В «яму» сажали несостоятельных купцов; перед этим купец скрывался. Искали его всюду, ездили в Угреши, к Троице. Искавшему предлагали сходить даже к Василию Блаженному к ранней, там его не застанет ли? Накрывали больше купца или на улице, или в пьяном виде у подруги сердца.
Случалось так, что тот же квартальный надзиратель, который у купца пил и ел, препровождал его и в «яму». Обыкновенно, это бывало вечером. Шли они друг от друга на благородной дистанции: купец норовил не подпускать квартального к себе на пистолетный выстрел. Но у ворот «ямы» квартальный быстро настигал купца и здесь уже сдавал его вместе с предписанием.
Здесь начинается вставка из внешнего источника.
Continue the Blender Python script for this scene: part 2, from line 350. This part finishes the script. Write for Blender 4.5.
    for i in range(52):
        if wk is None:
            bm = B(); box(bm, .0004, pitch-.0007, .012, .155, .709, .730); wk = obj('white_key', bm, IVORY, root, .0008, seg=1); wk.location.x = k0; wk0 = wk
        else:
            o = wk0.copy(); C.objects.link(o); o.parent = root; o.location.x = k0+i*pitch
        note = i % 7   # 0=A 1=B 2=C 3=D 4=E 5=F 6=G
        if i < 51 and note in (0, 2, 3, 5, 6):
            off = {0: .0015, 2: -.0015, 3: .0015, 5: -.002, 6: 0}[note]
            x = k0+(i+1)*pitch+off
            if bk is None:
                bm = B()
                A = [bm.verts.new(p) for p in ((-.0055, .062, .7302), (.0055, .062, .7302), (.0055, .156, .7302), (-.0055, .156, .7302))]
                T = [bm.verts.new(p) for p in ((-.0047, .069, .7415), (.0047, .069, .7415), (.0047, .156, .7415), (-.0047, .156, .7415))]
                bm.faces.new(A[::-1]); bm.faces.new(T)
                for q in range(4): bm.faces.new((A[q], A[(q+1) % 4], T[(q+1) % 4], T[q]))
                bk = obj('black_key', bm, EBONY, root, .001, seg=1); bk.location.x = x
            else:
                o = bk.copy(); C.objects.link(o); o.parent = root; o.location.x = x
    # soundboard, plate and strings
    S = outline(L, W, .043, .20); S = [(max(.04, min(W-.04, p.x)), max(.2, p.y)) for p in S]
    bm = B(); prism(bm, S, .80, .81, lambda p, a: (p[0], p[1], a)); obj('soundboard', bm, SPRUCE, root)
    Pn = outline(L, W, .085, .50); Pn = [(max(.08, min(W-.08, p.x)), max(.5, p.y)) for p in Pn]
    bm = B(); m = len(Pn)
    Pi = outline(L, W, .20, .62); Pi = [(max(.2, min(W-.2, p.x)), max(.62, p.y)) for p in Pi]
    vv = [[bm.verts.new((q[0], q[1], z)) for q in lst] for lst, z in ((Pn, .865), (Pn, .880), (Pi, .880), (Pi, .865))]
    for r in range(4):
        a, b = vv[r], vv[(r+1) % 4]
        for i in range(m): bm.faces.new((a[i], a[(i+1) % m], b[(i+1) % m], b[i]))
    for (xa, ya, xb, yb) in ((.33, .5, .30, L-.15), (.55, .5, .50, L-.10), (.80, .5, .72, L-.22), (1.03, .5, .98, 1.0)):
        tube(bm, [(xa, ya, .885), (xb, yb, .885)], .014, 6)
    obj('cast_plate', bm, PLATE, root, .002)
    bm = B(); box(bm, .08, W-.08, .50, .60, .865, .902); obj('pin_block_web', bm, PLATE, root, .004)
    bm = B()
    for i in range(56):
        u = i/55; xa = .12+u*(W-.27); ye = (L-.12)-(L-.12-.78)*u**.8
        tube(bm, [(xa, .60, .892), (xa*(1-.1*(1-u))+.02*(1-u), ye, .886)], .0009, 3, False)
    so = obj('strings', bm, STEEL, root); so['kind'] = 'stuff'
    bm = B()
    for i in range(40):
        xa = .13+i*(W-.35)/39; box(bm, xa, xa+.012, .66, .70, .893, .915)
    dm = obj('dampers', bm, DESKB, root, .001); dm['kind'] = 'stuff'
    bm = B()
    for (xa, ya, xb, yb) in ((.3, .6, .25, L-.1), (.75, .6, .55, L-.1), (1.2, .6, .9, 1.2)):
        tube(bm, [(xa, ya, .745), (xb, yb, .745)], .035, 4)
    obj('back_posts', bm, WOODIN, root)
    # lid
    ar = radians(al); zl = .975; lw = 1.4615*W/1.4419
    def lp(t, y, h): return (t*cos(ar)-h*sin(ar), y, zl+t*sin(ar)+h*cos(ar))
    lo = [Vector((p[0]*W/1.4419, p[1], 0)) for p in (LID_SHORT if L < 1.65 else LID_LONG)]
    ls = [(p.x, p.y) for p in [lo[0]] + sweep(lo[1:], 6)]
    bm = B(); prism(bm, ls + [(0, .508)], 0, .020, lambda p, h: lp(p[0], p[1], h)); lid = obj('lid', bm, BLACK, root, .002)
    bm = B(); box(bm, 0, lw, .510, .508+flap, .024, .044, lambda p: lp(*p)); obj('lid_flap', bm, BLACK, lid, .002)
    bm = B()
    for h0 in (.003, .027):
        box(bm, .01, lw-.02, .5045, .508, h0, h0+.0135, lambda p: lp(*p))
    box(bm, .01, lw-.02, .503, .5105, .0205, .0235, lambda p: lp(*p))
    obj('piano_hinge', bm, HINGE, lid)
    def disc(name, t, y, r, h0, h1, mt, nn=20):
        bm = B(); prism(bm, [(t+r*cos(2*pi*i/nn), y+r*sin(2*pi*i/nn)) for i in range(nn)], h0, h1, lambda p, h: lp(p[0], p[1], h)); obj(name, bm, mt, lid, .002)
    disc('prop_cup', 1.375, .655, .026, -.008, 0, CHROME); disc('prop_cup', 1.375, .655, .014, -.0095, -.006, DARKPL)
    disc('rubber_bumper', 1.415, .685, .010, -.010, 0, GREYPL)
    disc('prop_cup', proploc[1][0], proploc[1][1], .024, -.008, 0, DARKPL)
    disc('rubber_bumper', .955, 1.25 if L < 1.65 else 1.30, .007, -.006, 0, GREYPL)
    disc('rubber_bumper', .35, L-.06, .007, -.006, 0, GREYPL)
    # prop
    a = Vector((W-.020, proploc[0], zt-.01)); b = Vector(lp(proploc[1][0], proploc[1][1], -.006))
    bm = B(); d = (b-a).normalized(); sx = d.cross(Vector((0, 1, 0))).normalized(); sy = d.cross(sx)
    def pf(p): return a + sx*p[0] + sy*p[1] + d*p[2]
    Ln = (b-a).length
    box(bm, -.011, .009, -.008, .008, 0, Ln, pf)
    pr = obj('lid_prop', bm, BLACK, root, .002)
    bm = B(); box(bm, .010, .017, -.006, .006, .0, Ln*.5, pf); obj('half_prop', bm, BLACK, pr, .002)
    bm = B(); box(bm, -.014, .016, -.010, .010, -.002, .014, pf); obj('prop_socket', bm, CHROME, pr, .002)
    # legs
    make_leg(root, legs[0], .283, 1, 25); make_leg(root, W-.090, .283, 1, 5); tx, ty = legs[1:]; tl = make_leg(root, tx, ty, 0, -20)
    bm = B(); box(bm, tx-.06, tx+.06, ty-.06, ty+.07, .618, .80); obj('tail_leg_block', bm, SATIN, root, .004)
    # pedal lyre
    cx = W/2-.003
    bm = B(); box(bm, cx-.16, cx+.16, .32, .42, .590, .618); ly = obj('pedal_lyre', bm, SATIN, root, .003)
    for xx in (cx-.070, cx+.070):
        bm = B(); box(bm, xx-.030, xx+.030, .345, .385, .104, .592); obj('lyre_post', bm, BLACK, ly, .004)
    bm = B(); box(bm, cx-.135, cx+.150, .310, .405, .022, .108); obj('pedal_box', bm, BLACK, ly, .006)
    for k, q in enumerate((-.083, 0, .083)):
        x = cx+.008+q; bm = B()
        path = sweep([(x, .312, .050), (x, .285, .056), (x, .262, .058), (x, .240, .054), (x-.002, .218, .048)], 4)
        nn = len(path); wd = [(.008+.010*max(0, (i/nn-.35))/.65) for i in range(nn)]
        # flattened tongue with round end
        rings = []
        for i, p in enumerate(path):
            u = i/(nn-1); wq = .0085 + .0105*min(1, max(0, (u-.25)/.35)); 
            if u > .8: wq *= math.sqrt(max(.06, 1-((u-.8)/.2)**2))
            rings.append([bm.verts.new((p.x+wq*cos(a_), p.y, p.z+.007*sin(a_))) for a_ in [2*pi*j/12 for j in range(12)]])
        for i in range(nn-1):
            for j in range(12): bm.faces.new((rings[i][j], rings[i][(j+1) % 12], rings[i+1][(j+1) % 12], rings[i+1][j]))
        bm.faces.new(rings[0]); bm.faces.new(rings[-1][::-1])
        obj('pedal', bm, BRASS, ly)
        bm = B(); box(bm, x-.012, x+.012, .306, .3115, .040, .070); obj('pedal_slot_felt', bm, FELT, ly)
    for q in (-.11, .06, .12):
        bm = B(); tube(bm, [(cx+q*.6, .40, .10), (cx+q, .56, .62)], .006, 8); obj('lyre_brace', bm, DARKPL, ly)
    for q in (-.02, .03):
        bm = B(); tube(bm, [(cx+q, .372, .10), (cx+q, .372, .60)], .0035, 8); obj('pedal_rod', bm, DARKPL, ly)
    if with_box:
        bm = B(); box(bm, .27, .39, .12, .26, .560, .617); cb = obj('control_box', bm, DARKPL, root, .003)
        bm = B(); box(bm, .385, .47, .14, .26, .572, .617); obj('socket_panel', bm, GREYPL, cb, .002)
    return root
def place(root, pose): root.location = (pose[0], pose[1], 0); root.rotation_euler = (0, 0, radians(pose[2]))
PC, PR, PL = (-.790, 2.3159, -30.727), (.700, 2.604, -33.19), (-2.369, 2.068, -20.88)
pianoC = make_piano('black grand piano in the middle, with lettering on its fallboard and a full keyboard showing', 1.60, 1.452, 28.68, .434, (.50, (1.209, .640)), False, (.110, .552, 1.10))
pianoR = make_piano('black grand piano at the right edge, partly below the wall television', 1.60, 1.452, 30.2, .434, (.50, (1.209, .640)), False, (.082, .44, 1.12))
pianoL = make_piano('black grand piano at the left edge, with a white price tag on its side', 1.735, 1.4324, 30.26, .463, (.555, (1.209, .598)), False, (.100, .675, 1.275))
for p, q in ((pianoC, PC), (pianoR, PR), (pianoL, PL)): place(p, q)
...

У входа в яму, где сидели неисправные должники, перед дверями стоял солдат с ружьем, и еще ходил дежурный сторож, отставной солдат, который опрашивал и пускал через цепь приходивших. Бывало, солдат угрюмо спрашивал подходившего: «Вы с подаянием, что ли?» – «Нет, так, посмотреть», – говорил праздный зритель.
«Тут смотреть нечего», – сурово замечал служивый. «А вы зачем?» – обращался он к пожилой женщине, видимо из купчих. «Так, поплакать пришла», – отвечала благочестивая купчиха, утирая глаза.
В большие праздники купечество присылало в «яму» корзины со съестными припасами; более всего приносились калачи. Бывали и такие пожертвования: один благочестивый купец на помин души бабушки к рождественскому разговению пожертвовал пятьсот бычачьих печенок.
Жертвовали и вещами: присылались к празднику бумажные платки, правда, слежавшиеся, выцветшие и в дырках, или приносилось несколько пар резиновых галош и все на одну ногу или детские.
«Яма» носила также название временной тюрьмы. Временною она называлась потому, что здесь содержались должники до тех пор, пока выплатят долг. Название же «ямы» она получила от крутой отлогости к стороне Белого города. По другим преданиям, здесь нарочно было вырыто углубление для Монетного двора – это-то углубление и дало описываемой тюрьме название «ямы», и действительно, подойдя к ней с дворика и облокотясь на перила, можно было видеть внизу, сажени на три глубины, другой небольшой продолговатый дворик, устланный плитным камнем, и вокруг него жилье.
Замечательно также, что у ворот «ямы» всегда впервые в Москве появлялись у разносчиков на лотках свежие огурцы, и первые свежие грибы весною можно было найти тут же.
Не менее замечательно было еще одно место: в доме присутственных мест прежде был винный погреб. В мрачном и длинном подвале его заседали разные чиновники, выгнанные за темные дела из службы: здесь обделывались всевозможные дела, платились деньги, писались просьбы и т. п. В погребе и около дверей его целый день толпились подьячие.
По уничтожении погреба подьячие разместились от Воскресенских ворот до Казанской, отчего и получили оставшееся до сих пор за ними название «От Казанской». Здесь ежедневно в десять часов утра, собирались они, выстраивались в ряд по тротуару, совершали разные дела на улице, в трактирах и в низших присутственных местах и потом расходились.
Несколько лет тому назад их и отсюда прогнали; их место заняли торговцы, а они перешли к трактирам, что против присутственных мест, к Маленькому Московскому и Егорову.
К ограде Казанского собора примыкал Ножевой ряд.
Этот ряд составляли каменные лавки, палатки и пещуры, которые тянулись уступами по улице. Против собора и этого ряда, на другой с тороне, где были еще недавно бумажные, книжные и табачные лавки, был прежде Саадачный ряд, где, как мы выше говорили, продавались колчаны с луками и стрелами; за Саадачным рядом следовал Седельный, Манатейный, то же, что Епанечный, Кружевной и Ветошный, где торговали не только старым платьем, но и пушным товаром.